Date: 2012-05-14 08:14 pm (UTC)
From: [identity profile] octopoid-horror.livejournal.com
If you had a chocolate brain and said that it was yours, it would be extremely different for anyone to actually prove that it was not your specific brain.

Date: 2012-05-14 04:17 pm (UTC)
From: [identity profile] cheekbones3.livejournal.com
Here was me thinking you were eulogising about the motion-capture technology, and it turns out to be something about a random cartoon!

Date: 2012-05-14 09:04 pm (UTC)
From: [identity profile] cheekbones3.livejournal.com
Hawkeye - it's used to predict the path of the ball in tennis, cricket and some other sports with an array of cameras.

Date: 2012-05-20 04:53 pm (UTC)
From: [identity profile] luckylove.livejournal.com
Hawkeye is always Captain Benjamin Franklin Pierce as far as I'm concerned.

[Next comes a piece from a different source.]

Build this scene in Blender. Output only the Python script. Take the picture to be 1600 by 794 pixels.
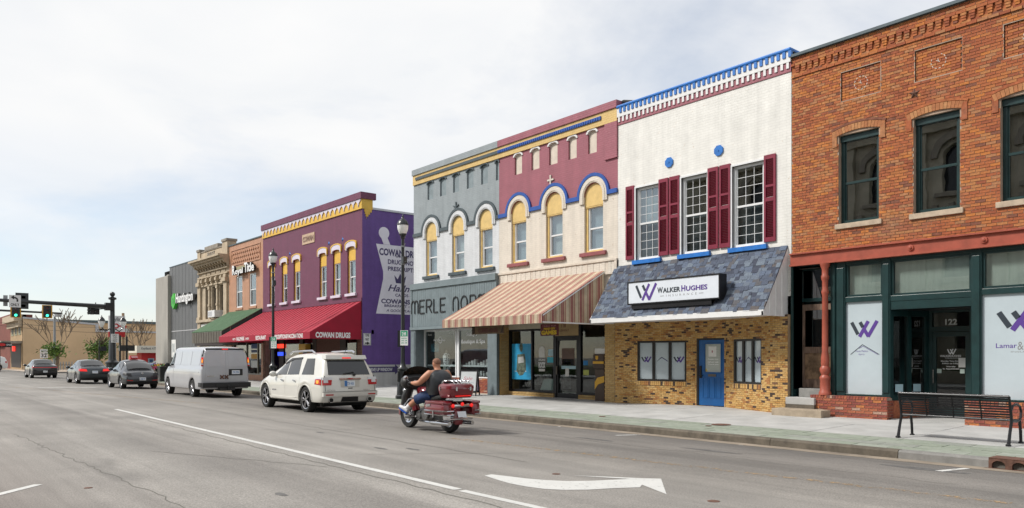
import bpy, bmesh, math, random
from math import sin, cos, pi, sqrt, radians, atan, atan2
from mathutils import Vector, Matrix

R = random.Random(11)
SC = bpy.context.scene
for o in list(bpy.data.objects):
    bpy.data.objects.remove(o)
COL = SC.collection

# ------------------------------------------------------------------ camera
# X runs along the shop fronts (viewer's right is +X), Y into them, Z up.
EYE = 1.62
FPX = 1200.0
TH = atan(990.0 / 1200.0)
CT, ST = cos(TH), sin(TH)
D = 18.2                      # plane of the shop fronts
cam_d = bpy.data.cameras.new('camera')
cam = bpy.data.objects.new('camera', cam_d)
COL.objects.link(cam)
cam.location = (0, 0, EYE)
cam.rotation_euler = (radians(90), 0, radians(90) - TH)
cam_d.sensor_width = 36
cam_d.lens = 36 * FPX / 1600
cam_d.shift_y = 161.0 / 1600
cam_d.clip_start = 0.1
cam_d.clip_end = 2000
SC.camera = cam

# ------------------------------------------------------------------ light
SUN_EL, SUN_AZ = radians(45), (-0.45, -0.62)      # direction to the sun in plan
world = bpy.data.worlds.new('World')
SC.world = world
world.use_nodes = True
wn, wl = world.node_tree.nodes, world.node_tree.links
wn.clear()
w_out = wn.new('ShaderNodeOutputWorld')
sky = wn.new('ShaderNodeTexSky')
sky.sky_type = 'NISHITA'
sky.sun_disc = False
sky.sun_elevation = SUN_EL
sky.sun_rotation = atan2(SUN_AZ[0], SUN_AZ[1])
sky.air_density = 1.0
sky.dust_density = 0.6
sky.ozone_density = 1.5
bg_sky = wn.new('ShaderNodeBackground')
bg_sky.inputs['Strength'].default_value = 0.08
wl.new(sky.outputs[0], bg_sky.inputs['Color'])
bg_cl = wn.new('ShaderNodeBackground')
bg_cl.inputs['Strength'].default_value = 0.525
tc = wn.new('ShaderNodeTexCoord')
sep = wn.new('ShaderNodeSeparateXYZ')
wl.new(tc.outputs['Generated'], sep.inputs[0])
# project the view direction on a flat cloud layer
zz = wn.new('ShaderNodeMath'); zz.operation = 'MAXIMUM'; zz.inputs[1].default_value = 0.0
wl.new(sep.outputs['Z'], zz.inputs[0])
za = wn.new('ShaderNodeMath'); za.operation = 'ADD'; za.inputs[1].default_value = 0.22
wl.new(zz.outputs[0], za.inputs[0])
dvx = wn.new('ShaderNodeMath'); dvx.operation = 'DIVIDE'
dvy = wn.new('ShaderNodeMath'); dvy.operation = 'DIVIDE'
wl.new(sep.outputs['X'], dvx.inputs[0]); wl.new(za.outputs[0], dvx.inputs[1])
wl.new(sep.outputs['Y'], dvy.inputs[0]); wl.new(za.outputs[0], dvy.inputs[1])
cmb = wn.new('ShaderNodeCombineXYZ')
wl.new(dvx.outputs[0], cmb.inputs[0]); wl.new(dvy.outputs[0], cmb.inputs[1])
cn = wn.new('ShaderNodeTexNoise')
cn.inputs['Scale'].default_value = 1.15
cn.inputs['Detail'].default_value = 9
cn.inputs['Roughness'].default_value = 0.56
cn.inputs['Distortion'].default_value = 0.35
wl.new(cmb.outputs[0], cn.inputs['Vector'])
cr = wn.new('ShaderNodeValToRGB')
cr.color_ramp.elements[0].position = 0.33
cr.color_ramp.elements[0].color = (0.55, 0.55, 0.55, 1)
cr.color_ramp.elements[1].position = 0.53
cr.color_ramp.elements[1].color = (1, 1, 1, 1)
wl.new(cn.outputs[0], cr.inputs[0])
# thin cloud near the horizon, where the blue shows
hz = wn.new('ShaderNodeMapRange')
hz.inputs['From Min'].default_value = 0.0
hz.inputs['From Max'].default_value = 0.26
hz.inputs['To Min'].default_value = 0.42
hz.inputs['To Max'].default_value = 1.0
wl.new(sep.outputs['Z'], hz.inputs['Value'])
cm = wn.new('ShaderNodeMath'); cm.operation = 'MULTIPLY'
wl.new(cr.outputs[0], cm.inputs[0]); wl.new(hz.outputs[0], cm.inputs[1])
cn2 = wn.new('ShaderNodeTexNoise')
cn2.inputs['Scale'].default_value = 2.3
cn2.inputs['Detail'].default_value = 7
cn2.inputs['Distortion'].default_value = 0.5
wl.new(cmb.outputs[0], cn2.inputs['Vector'])
cr2 = wn.new('ShaderNodeValToRGB')
cr2.color_ramp.elements[0].position = 0.3
cr2.color_ramp.elements[0].color = (0.90, 0.922, 0.95, 1)
cr2.color_ramp.elements[1].position = 0.68
cr2.color_ramp.elements[1].color = (1.0, 1.0, 1.0, 1)
wl.new(cn2.outputs[0], cr2.inputs[0])
wl.new(cr2.outputs[0], bg_cl.inputs['Color'])
wmix = wn.new('ShaderNodeMixShader')
wl.new(cm.outputs[0], wmix.inputs[0])
wl.new(bg_sky.outputs[0], wmix.inputs[1]); wl.new(bg_cl.outputs[0], wmix.inputs[2])
wl.new(wmix.outputs[0], w_out.inputs['Surface'])

sun_d = bpy.data.lights.new('sun', 'SUN')
sun_d.energy = 2.2
sun_d.angle = radians(10)
sun_d.color = (1.0, 0.955, 0.89)
sun = bpy.data.objects.new('sun', sun_d)
COL.objects.link(sun)
_n = sqrt(SUN_AZ[0] ** 2 + SUN_AZ[1] ** 2)
sdir = Vector((SUN_AZ[0] / _n * cos(SUN_EL), SUN_AZ[1] / _n * cos(SUN_EL), sin(SUN_EL)))
sun.rotation_euler = sdir.to_track_quat('Z', 'Y').to_euler()
sun.location = (0, -5, 40)

SC.view_settings.view_transform = 'Standard'
SC.view_settings.look = 'None'
SC.view_settings.exposure = 0.9
SC.view_settings.gamma = 1.0
SC.render.film_transparent = False
try:
    SC.cycles.max_bounces = 8
    SC.cycles.transparent_max_bounces = 12
    SC.cycles.use_denoising = True
    SC.cycles.caustics_reflective = False
    SC.cycles.caustics_refractive = False
except Exception:
    pass


# ------------------------------------------------------------------ photo measurements to metres
def ray(px, py):
    u, v = (px - 800.0) / FPX, (558.0 - py) / FPX
    return (-CT + ST * u, ST + CT * u, v)

def XF(px, Y=D):                       # X on the plane Y
    r = ray(px, 558)
    return r[0] * Y / r[1]

def ZF(px, py, Y=D):                   # height on the plane Y
    r = ray(px, py)
    return EYE + r[2] * Y / r[1]

def YS(px, X):                         # Y on a cross plane X
    r = ray(px, 558)
    return r[1] * X / r[0]

def ZS(px, py, X):
    r = ray(px, py)
    return EYE + r[2] * X / r[0]

def G(px, py, z=0.0):                  # point of the ground
    r = ray(px, py)
    t = (z - EYE) / r[2]
    return (r[0] * t, r[1] * t)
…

Date: 2012-05-14 05:41 pm (UTC)
From: [identity profile] apostle-of-eris.livejournal.com
The Lucas bit (bless his heart, and I do mean that in the best ways) reminds me of a great zinger from Auntie Mame. She smacks down some wide-spectrum assholes who are also broad-range bigots by building an orphanage for Jewish Nazi survivors across from their very restricted development.

Date: 2012-05-14 08:05 pm (UTC)
From: [identity profile] theweaselking.livejournal.com
The 3.1 guy.... wow. Any guy who asks "how can I make this Win 3.1 machine ALSO do timesheets?" is not qualified to be in IT. Seriously.

The commenters are generally correct: Disconnect that network cable, DO NOT network the PC, glue an iPad to the wall next to it and use *that* for your web-based timesheet entry. Except the iPad requires a computer with iTunes - so get an Aspire W and glue *that* to the wall.

Date: 2012-05-14 11:54 pm (UTC)
From: [identity profile] nancylebov.livejournal.com
50% chance of side effects (mostly soreness, but some very serious) from chiropractic? I don't believe the low claim-- if it was much soreness, I think I'd have heard of it in casual conversation considering how common chiropractic is.

I can easily believe that fairly rare but serious side effects happen more often than proponents of chiropractic want to accept.